Hybrid Quantum-Classical Circuit Simplification with the ZX-Calculus

Abstract

We present a complete optimization procedure for hybrid quantum-classical circuits with classical parity logic. While common optimization techniques for quantum algorithms focus on rewriting solely the pure quantum segments, there is interest in applying a global optimization process for applications such as quantum error correction and quantum assertions. This work, based on the pure-quantum circuit optimization procedure by Duncan et al., uses an extension of the formal graphical ZX-calculus called ZX-ground as an intermediary representation of the hybrid circuits to allow for granular optimizations below the quantum-gate level. We define a translation from hybrid circuits into diagrams that admit the graph-theoretical focused-gFlow property, needed for the final extraction back into a circuit.
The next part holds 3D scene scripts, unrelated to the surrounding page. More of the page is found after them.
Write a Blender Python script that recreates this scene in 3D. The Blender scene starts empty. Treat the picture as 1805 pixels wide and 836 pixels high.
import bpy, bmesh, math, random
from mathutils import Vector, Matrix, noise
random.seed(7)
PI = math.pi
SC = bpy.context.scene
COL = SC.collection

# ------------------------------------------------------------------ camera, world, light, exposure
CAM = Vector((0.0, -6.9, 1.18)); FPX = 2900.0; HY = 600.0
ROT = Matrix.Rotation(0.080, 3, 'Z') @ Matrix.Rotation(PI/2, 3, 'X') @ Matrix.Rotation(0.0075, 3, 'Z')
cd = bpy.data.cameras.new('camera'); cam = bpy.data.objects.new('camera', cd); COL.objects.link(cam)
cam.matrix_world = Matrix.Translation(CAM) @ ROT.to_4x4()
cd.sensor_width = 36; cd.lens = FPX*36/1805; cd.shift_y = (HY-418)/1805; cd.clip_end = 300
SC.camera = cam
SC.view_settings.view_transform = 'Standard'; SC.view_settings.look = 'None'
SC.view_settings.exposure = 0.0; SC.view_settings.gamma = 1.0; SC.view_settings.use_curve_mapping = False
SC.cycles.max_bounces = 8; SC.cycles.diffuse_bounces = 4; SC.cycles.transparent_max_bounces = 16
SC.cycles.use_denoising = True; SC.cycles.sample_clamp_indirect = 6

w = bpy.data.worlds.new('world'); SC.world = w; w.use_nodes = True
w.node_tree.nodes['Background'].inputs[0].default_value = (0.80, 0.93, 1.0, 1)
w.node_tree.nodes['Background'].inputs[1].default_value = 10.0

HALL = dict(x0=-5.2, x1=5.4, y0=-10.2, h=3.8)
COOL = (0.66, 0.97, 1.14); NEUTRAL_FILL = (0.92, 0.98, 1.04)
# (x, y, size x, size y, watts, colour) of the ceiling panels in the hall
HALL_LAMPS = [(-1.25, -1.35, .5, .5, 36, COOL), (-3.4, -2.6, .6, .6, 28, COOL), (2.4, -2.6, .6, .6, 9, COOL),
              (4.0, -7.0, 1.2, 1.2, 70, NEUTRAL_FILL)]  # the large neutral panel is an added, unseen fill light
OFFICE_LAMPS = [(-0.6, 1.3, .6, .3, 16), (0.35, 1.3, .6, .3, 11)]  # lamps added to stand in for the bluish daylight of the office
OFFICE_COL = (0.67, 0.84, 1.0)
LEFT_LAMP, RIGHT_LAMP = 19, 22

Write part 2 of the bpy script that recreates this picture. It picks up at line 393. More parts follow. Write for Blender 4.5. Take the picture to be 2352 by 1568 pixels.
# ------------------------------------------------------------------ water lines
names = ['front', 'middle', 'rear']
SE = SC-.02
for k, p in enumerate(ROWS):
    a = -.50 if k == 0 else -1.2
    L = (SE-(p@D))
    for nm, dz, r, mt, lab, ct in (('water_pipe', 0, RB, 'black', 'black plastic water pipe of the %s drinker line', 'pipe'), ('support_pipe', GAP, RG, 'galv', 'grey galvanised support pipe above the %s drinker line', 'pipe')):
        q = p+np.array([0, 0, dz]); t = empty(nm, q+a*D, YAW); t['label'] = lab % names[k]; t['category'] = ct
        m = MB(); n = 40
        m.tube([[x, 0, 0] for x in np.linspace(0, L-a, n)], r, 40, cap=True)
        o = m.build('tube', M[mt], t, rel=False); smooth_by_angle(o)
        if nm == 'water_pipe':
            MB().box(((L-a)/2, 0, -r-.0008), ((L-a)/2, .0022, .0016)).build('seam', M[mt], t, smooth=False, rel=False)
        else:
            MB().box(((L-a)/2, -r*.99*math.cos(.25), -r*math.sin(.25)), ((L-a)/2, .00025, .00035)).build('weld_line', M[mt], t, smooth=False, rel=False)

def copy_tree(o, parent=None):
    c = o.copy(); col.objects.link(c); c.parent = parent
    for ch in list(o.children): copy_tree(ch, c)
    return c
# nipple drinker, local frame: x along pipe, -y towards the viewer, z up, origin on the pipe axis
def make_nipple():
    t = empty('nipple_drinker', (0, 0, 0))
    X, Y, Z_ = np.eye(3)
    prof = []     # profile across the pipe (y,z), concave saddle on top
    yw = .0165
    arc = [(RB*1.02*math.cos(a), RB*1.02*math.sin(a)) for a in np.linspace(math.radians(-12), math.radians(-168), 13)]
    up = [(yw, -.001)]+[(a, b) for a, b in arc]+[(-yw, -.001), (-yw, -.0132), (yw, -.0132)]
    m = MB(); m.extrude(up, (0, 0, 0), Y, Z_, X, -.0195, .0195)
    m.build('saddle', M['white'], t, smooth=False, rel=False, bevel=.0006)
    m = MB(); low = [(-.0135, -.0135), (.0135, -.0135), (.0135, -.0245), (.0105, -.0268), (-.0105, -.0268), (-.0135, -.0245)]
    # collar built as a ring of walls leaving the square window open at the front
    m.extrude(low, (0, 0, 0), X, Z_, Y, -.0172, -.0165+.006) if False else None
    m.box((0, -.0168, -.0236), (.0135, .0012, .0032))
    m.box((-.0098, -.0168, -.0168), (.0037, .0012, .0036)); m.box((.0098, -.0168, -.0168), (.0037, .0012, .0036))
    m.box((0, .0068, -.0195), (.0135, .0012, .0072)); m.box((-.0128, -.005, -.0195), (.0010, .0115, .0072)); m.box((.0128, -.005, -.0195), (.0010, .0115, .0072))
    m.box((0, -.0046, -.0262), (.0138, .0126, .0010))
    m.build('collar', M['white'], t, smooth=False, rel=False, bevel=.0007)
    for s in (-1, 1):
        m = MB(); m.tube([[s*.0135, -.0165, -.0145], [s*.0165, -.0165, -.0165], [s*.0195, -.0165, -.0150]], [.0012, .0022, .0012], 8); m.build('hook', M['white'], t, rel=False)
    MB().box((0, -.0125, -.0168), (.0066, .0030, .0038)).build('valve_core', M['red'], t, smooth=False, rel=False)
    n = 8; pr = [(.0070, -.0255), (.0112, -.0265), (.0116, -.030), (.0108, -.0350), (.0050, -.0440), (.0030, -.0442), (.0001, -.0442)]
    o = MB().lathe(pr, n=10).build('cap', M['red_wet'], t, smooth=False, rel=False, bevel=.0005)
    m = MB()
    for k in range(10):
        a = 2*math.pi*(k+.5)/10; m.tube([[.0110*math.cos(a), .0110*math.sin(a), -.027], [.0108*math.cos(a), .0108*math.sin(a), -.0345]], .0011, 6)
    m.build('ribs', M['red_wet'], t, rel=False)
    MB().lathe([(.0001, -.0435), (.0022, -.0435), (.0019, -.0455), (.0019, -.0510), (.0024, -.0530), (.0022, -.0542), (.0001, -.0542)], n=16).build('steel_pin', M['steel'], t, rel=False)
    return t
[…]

We then derive a number of gFlow-preserving optimization rules for ZX-ground diagrams that reduce the size of the graph, and devise an strategy to find optimization opportunities by rewriting the diagram guided by a Gauss elimination process. Then, after extracting the circuit, we present a general procedure for detecting segments of circuit-like ZX-ground diagrams which can be implemented with classical gates in the extracted circuit. We have implemented our optimization procedure as an extension to the open-source python library PyZX.